- Exercise details
The listing below begins with the first line you should copy; stop after the line containing "link('petals', leaves_mesh('petals', dirs", and drop every picture.

- Recorded data

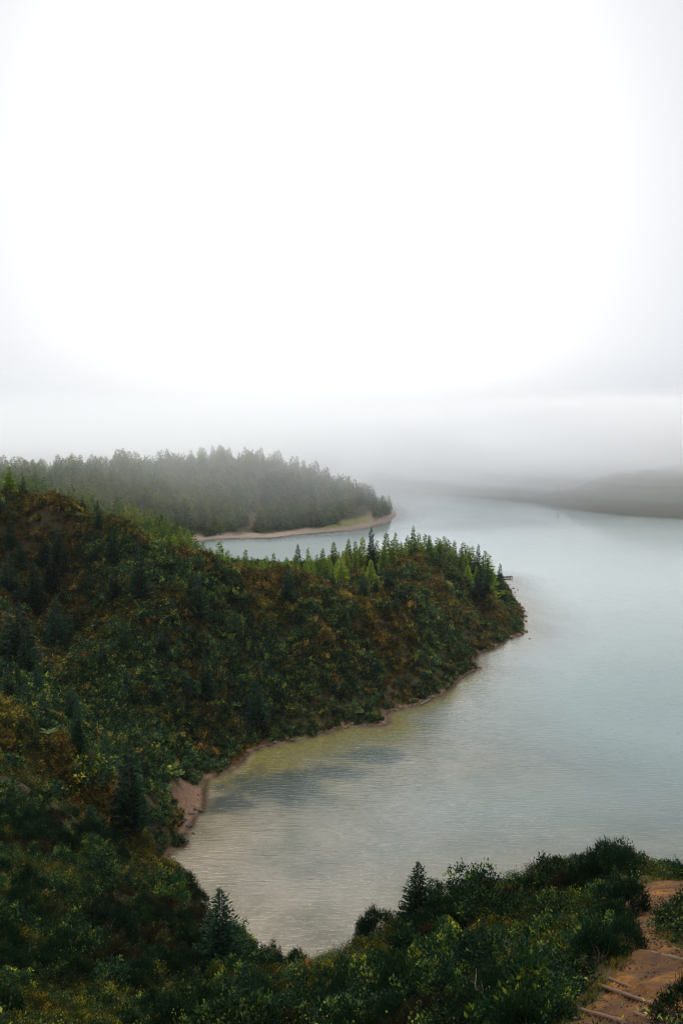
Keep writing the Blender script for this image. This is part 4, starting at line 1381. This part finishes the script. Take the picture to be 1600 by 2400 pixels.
# ---- flowers / stone in the thicket
P = cast([(775, 2342)])[0]
o = empty('blue_flower', P, 0, (1, 1, 1)); tag(o, 'tiny bright blue flower head in the dark thicket at the bottom', 'flower')
v, f = tube([(0, 0, -.2), (.02, 0, .3), (.02, .02, .62)], [.008, .007, .006], 5); link('stem', mesh_np('flower_stem', v, f, M['mid'], {'rnd': ('FACE', np.full(len(f), .4))}), o)
dirs = unit(RNG.normal(size=(70, 3))); dirs[:, 2] = np.abs(dirs[:, 2])
mb = flat('blue_petals', (.03, .25, .75), .5)
link('petals', leaves_mesh('petals', dirs * .055 + np.array([.02, .02, .64]), unit(dirs + RNG.normal(size=dirs.shape) * .5), .045, .04, mb, np.full(70, .5)), o)


def rock_mesh(name, mat, seed, sub=2):
    import bmesh
    bm = bmesh.new(); bmesh.ops.create_icosphere(bm, subdivisions=sub, radius=1)
    r = np.random.default_rng(seed)
    dirs = unit(r.normal(size=(7, 3))); amp = r.uniform(.12, .4, 7)
    for v in bm.verts:
        p = np.array(v.co)
        for q, a in zip(dirs, amp):
            s = p @ q - (1 - a)
            if s > 0: p = p - q * s * .85
        p *= 1 + r.normal() * .03
        v.co = p
    me = bpy.data.meshes.new(name); bm.to_mesh(me); bm.free()
    me.materials.append(mat)
    return me


RK = [rock_mesh('rock', M['rock'], k) for k in range(4)]
RB = [rock_mesh('rock', M['brownrock'], 10 + k) for k in range(4)]


def put_rock(u, v, px, label, group=None, brown=False, flat_=.7, name='rock'):
    d = ray(u, v)
    P = onwater(u, v)
    z = th(P[0], P[1])
    s = px / FPX * P[1] * .5
    o = link(name, random.choice(RB if brown else RK), None, (P[0], P[1], max(z, -.25 * s) + .1 * s))
    o.scale = (s * random.uniform(.9, 1.3), s * random.uniform(.8, 1.1), s * flat_ * random.uniform(.8, 1.1))
    o.rotation_euler = (random.uniform(-.2, .2), random.uniform(-.2, .2), random.uniform(0, 6.28))
    tag(o, label, 'rock', group)
    return o


put_rock(470, 1901, 15, 'largest black boulder at the lower end of the small sandy beach')
put_rock(464, 1866, 8, 'single dark stone lying in the middle of the small sandy beach')
put_rock(454, 1953, 11, 'lone dark boulder standing in the water below the small beach')
for a in [(457, 1900, 11), (443, 1911, 12), (430, 1916, 11), (453, 1909, 12), (447, 1935, 13), (440, 1938, 11), (436, 1926, 9)]:
    put_rock(*a, 'black boulder in the heap at the lower end of the small sandy beach', 'black boulders by the small beach')
put_rock(1240, 1497, 6, 'lone brown stone in the water off the point of the headland', None, True)
for a in [(1213, 1383, 5), (1206, 1388, 5), (1201, 1394, 4), (1207, 1397, 4), (1202, 1379, 7), (1205, 1403, 6), (1197, 1384, 5)]:
    put_rock(*a, 'small dark stone in the shallows beside the headland tip', 'small stones in the shallows at the tip')
for k in range(120):
    i = random.randrange(14, len(bay_px) - 3)
    f = random.random()
    u = bay_px[i][0] * (1 - f) + bay_px[i + 1][0] * f; v = bay_px[i][1] * (1 - f) + bay_px[i + 1][1] * f
    if v > 1800: continue
    put_rock(u + random.uniform(-5, 3), v + random.uniform(-5, 1), random.choice([3.5, 4.5, 6, 7.5, 11]), 'brown rock on the rocky waterline of the headland', 'brown rocks along the headland waterline', True)
for a in [(1228, 1432, 9), (1230, 1444, 10), (1231, 1456, 10), (1225, 1468, 9), (1232, 1480, 12), (1222, 1484, 10), (1212, 1489, 10), (1198, 1494, 11), (1222, 1424, 8)]:
    put_rock(*a, 'reddish brown rock at the outer point of the headland', 'reddish rocks at the point', True)
for (u, v), (u2, v2), lab in [((985, 1652), (1008, 1640), 'grey driftwood log lying at the waterline below the two people'), ((884, 1694), (908, 1700), 'driftwood log on the little spit beside the lime green fern'),
                              ((742, 1722), (762, 1712), 'driftwood log on the narrow sand below the middle of the slope')]:
    A = onwater(u, v); B = onwater(u2, v2); A[2] = max(th(A[0], A[1]), 0) + .1; B[2] = max(th(B[0], B[1]), 0) + .16
    vv, ff = tube([np.zeros(3), (B - A) * .5 + np.array([.05, .1, .06]), B - A], [.17, .14, .08], 7)
    tag(link('driftwood', mesh_np('driftwood', vv, ff, M['twig'], None, True), None, A), lab, 'log')
for P in cast([(500 + 8 * k + random.uniform(-6, 6), 1806 - 5.2 * k + random.uniform(-12, 2)) for k in range(9)]):
    if P[2] < .05: continue
    s = random.uniform(.5, .9)
    place_shrub('red' if random.random() < .3 else 'rust', P, s, 'low russet bush beside the sandy corner of the bay above the small beach', 'heath bush', 'russet bushes by the sandy corner', 'heath_bush')
P = cast([(985, 2150)])[0]
o = link('pale_stone', rock_mesh('pale_stone', M['pale'], 33), None, (P[0], P[1], P[2] + .9)); o.scale = (.16, .16, .2)
tag(o, 'small pale stone showing among the leaves under the foreground conifer', 'stone')

# stones on the path
PST = [(1535, 2265, 5), (1490, 2258, 8), (1509, 2258, 6), (1563, 2281, 6), (1500, 2300, 9), (1512, 2310, 7), (1440, 2329, 6), (1590, 2318, 8), (1430, 2356, 7), (1530, 2285, 5), (1555, 2300, 5), (1575, 2340, 6)]
for (u, v, px), P in zip(PST, cast([(a[0], a[1]) for a in PST])):
    s = px / FPX * P[1] * .5
    o = link('path_stone', random.choice(RB), None, (P[0], P[1], P[2] + .02 + .1 * s)); o.scale = (s * 1.2, s, s * .6)
    o.rotation_euler = (0, 0, random.uniform(0, 6.28))
    tag(o, 'small stone lying loose on the dirt path between the timber steps', 'stone', 'loose stones on the dirt path')
x = RNG.uniform(2, 30, 60000); y = RNG.uniform(11, 42, 60000)
pdv = path_d(x, y)
ok = pdv < .15
x, y = x[ok][:2600], y[ok][:2600]
h = terrain(x, y)
sc = RNG.lognormal(-4.1, .5, len(x))
scatter('gravel', [RB[0], RB[1]], np.stack([x, y, h + .03], 1), RNG.uniform(0, 3, (len(x), 3)), np.stack([sc, sc, sc * .7], 1), RNG.integers(0, 2, len(x)), 'loose gravel on the dirt path')

# ---- jetty at the tip of the headland
J0 = onwater(1176, 1356); J1 = onwater(1198, 1354)
jd = (J1 - J0)[:2]; jl = np.hypot(*jd); ja = math.atan2(jd[1], jd[0])
o = empty('jetty', (J0[0], J0[1], 0), ja); tag(o, 'small dark jetty sticking out into the lake behind the headland tip', 'jetty')


def box(x0, x1, y0, y1, z0, z1):
    v = [(x0, y0, z0), (x1, y0, z0), (x1, y1, z0), (x0, y1, z0), (x0, y0, z1), (x1, y0, z1), (x1, y1, z1), (x0, y1, z1)]
    return v, [(0, 3, 2, 1), (4, 5, 6, 7), (0, 1, 5, 4), (1, 2, 6, 5), (2, 3, 7, 6), (3, 0, 4, 7)]


plank_me = mesh_np('plank', *box(-.13, .13, -.9, .9, .72, .78), M['jetty'])
beam_me = mesh_np('beam', *box(-1.5, jl, -.08, .08, .40, .715), M['jetty'])
post_me = mesh_np('post', *box(-.1, .1, -.1, .1, -1.5, .395), M['jetty'])
k = 0
while -1.4 + k * .28 < jl:
    link('plank', plank_me, o, (-1.4 + k * .28, 0, 0)); k += 1
for s in (-.75, .75):
    link('beam', beam_me, o, (0, s, 0))
    for q in (.3, jl * .5, jl - .2):
        link('post', post_me, o, (q, s, 0))

# ---- two people at the water's edge
def person(loc, rz, jacket, trousers, label, bare=False, bend=0.0):
    skin = flat('skin', (.45, .28, .2)); jm = flat('jacket', jacket); tm = flat('trousers', trousers); hm = flat('hair', (.03, .022, .018)); sm = flat('shoes', (.35, .33, .32))
    o = empty('person', loc, rz); tag(o, label, 'person')
    # one skinned body
    vs = [(0, 0, .93), (0, .01, 1.12), (0, .0, 1.32), (0, .01, 1.46), (0, .03, 1.56), (0, .04, 1.66), (0, .03, 1.75),
          (.17, .0, 1.42), (.25, .02, 1.15), (.24, .14, .92), (.235, .19, .84), (-.17, .0, 1.42), (-.25, .02, 1.15), (-.22, .16, .93), (-.21, .21, .85),
          (.1, 0, .88), (.11, .05, .48), (.12, -.01, .09), (.12, .16, .03), (-.1, 0, .88), (-.13, .02, .48), (-.14, -.06, .09), (-.14, .11, .03)]
    es = [(0, 1), (1, 2), (2, 3), (3, 4), (4, 5), (5, 6), (3, 7), (7, 8), (8, 9), (9, 10), (3, 11), (11, 12), (12, 13), (13, 14),
          (0, 15), (15, 16), (16, 17), (17, 18), (0, 19), (19, 20), (20, 21), (21, 22)]
    rad = [.15, .14, .165, .11, .055, .10, .085, .075, .055, .042, .035, .075, .055, .042, .035, .10, .068, .045, .04, .10, .068, .045, .04]
    me = bpy.data.meshes.new('body'); me.from_pydata(vs, es, [])
    me.materials.append(skin)
    b = link('body', me, o)
    b.modifiers.new('skin', 'SKIN')
    for i, r in enumerate(rad):
        me.skin_vertices[0].data[i].radius = (r, r * .85); me.skin_vertices[0].data[i].use_root = (i == 0)
    sd = b.modifiers.new('sub', 'SUBSURF'); sd.levels = sd.render_levels = 1

    def cloth(name, rings, mat, sides=12):
        V = []; F = []
        for (cx_, cy_, z, rx, ry) in rings:
            for s in range(sides):
                q = 6.28318 * s / sides; V.append((cx_ + rx * math.cos(q), cy_ + ry * math.sin(q), z))
        for i in range(len(rings) - 1):
            for s in range(sides):
                s2 = (s + 1) % sides; F.append((i * sides + s, i * sides + s2, (i + 1) * sides + s2, (i + 1) * sides + s))
        return V, F
    parts = [cloth('j', [(0, 0, .84, .21, .17), (0, 0, 1.0, .20, .165), (0, 0, 1.2, .215, .17), (0, 0, 1.36, .225, .165), (0, .01, 1.46, .15, .12), (0, .02, 1.52, .075, .075)], jm)]
    for s in (1, -1):
        parts.append(tube([(s * .14, 0, 1.43), (s * .215, .005, 1.3), (s * .26, .02, 1.15), (s * .24, .13, .95)], [.085, .085, .075, .062], 10))
    v, f = join_vf(parts)
    link('jacket', mesh_np('jacket', v, f, jm, None, True), o)
    lg = []
    for s, ky, fy in ((1, .05, -.01), (-1, .02, -.06)):
        zb = .46 if bare else .1
        xb = s * (.12 if s > 0 else .13)
        lg.append(tube([(s * .095, 0, .93), (s * .105, ky * .5, .7), (s * .12, ky, .5)] + ([] if bare else [(xb, fy, zb)]), [.12, .105, .088] + ([] if bare else [.07]), 10))
    v, f = join_vf(lg)
    link('trousers', mesh_np('trousers', v, f, tm, None, True), o)
    v, f = cloth('h', [(0, .02, 1.62, .10, .11), (0, .015, 1.70, .112, .122), (0, .01, 1.77, .10, .11), (0, .01, 1.82, .055, .06), (0, .01, 1.835, .004, .004)], hm)
    vv = np.array(v); vv[:, 1] -= .02
    link('hair', mesh_np('hair', vv, f, hm, None, True), o)
    fc = []
    for s in (-.035, .035): fc.append(box(s - .014, s + .014, .118, .128, 1.675, 1.69))
    v, f = join_vf(fc); link('eyes', mesh_np('eyes', v, f, hm), o)
    v, f = join_vf([box(-.012, .012, .115, .142, 1.63, 1.668)]); link('nose', mesh_np('nose', v, f, skin), o)
    sh = []
    for s, yy in ((.12, .0), (-.14, -.05)): sh.append(box(s - .055, s + .055, yy - .09, yy + .2, 0, .1))
    v, f = join_vf(sh); link('shoes', mesh_np('shoes', v, f, sm), o)
    return o


PA = cast([(979, 1636)])[0]; PB = cast([(989, 1634)])[0]
person((PA[0], PA[1], PA[2]), 2.3, (.75, .26, .02), (.02, .025, .04), 'person in an orange jacket standing on the rocky shore of the headland')
person((PB[0], PB[1], PB[2]), 2.9, (.012, .03, .06), (.02, .025, .05), 'person in dark navy clothes with bare lower legs beside the orange jacket', True)

# ------------------------------------------------------------------ mist
hb = mesh_np('haze', *box(-2700, 2700, -2700, 2700, -12, 160), volume_mat('thin_mist', 0.00005, (.86, .94, 1.0), .5))
tag(link('haze', hb), 'thin even mist over the lake', None, None, 'stuff')


def fog_bank(x, y, z, rx, ry, rz, dens, label):
    # a bank thickening inwards: lumpy shells one inside the other
    import bmesh
    o = empty('fog_bank', (x, y, z)); tag(o, label, None, None, 'stuff')
    m = volume_mat('fog', dens / 3.9, (.97, .976, .985), .6)
    for k, q in enumerate((1.0, .88, .76, .64, .52)):
        bm = bmesh.new(); bmesh.ops.create_icosphere(bm, subdivisions=5, radius=1)
        co = np.array([v.co[:] for v in bm.verts])
        a1 = fbm(co[:, 0] * 2.2 + co[:, 2] * 1.3 + k * 5 + x, co[:, 1] * 2.2 - co[:, 2] * .9 + y, 4, 70 + k)
        f = q * (1 + .34 * a1)
        for v, ff in zip(bm.verts, f): v.co = (v.co.x * rx * ff, v.co.y * ry * ff, v.co.z * rz * ff)
        me = bpy.data.meshes.new('fog'); bm.to_mesh(me); bm.free()
        me.materials.append(m)
        tag(link('fog', me, o), None, None, None, 'stuff')
    return o


fog_bank(390, 960, 42, 640, 470, 70, .0050, 'thin fog over the far right-hand shore')
fog_bank(420, 880, 56, 480, 320, 50, .0130, 'fog lying on the right-hand hills')
fog_bank(150, 1190, 72, 440, 380, 62, .0026, 'fog hiding the hills behind the far shore')
fog_bank(-350, 1550, 66, 800, 560, 60, .0032, 'fog over the far end of the lake')
fog_bank(-210, 680, 52, 390, 265, 78, .0026, 'thin fog caught on the tree tops of the far headland')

- Final result
Keep writing the Blender script for this image. This is part 4, starting at line 1381. This part finishes the script. Take the picture to be 1600 by 2400 pixels.
# ---- flowers / stone in the thicket
P = cast([(775, 2342)])[0]
o = empty('blue_flower', P, 0, (1, 1, 1)); tag(o, 'tiny bright blue flower head in the dark thicket at the bottom', 'flower')
v, f = tube([(0, 0, -.2), (.02, 0, .3), (.02, .02, .62)], [.008, .007, .006], 5); link('stem', mesh_np('flower_stem', v, f, M['mid'], {'rnd': ('FACE', np.full(len(f), .4))}), o)
dirs = unit(RNG.normal(size=(70, 3))); dirs[:, 2] = np.abs(dirs[:, 2])
mb = flat('blue_petals', (.03, .25, .75), .5)
link('petals', leaves_mesh('petals', dirs * .055 + np.array([.02, .02, .64]), unit(dirs + RNG.normal(size=dirs.shape) * .5), .045, .04, mb, np.full(70, .5)), o)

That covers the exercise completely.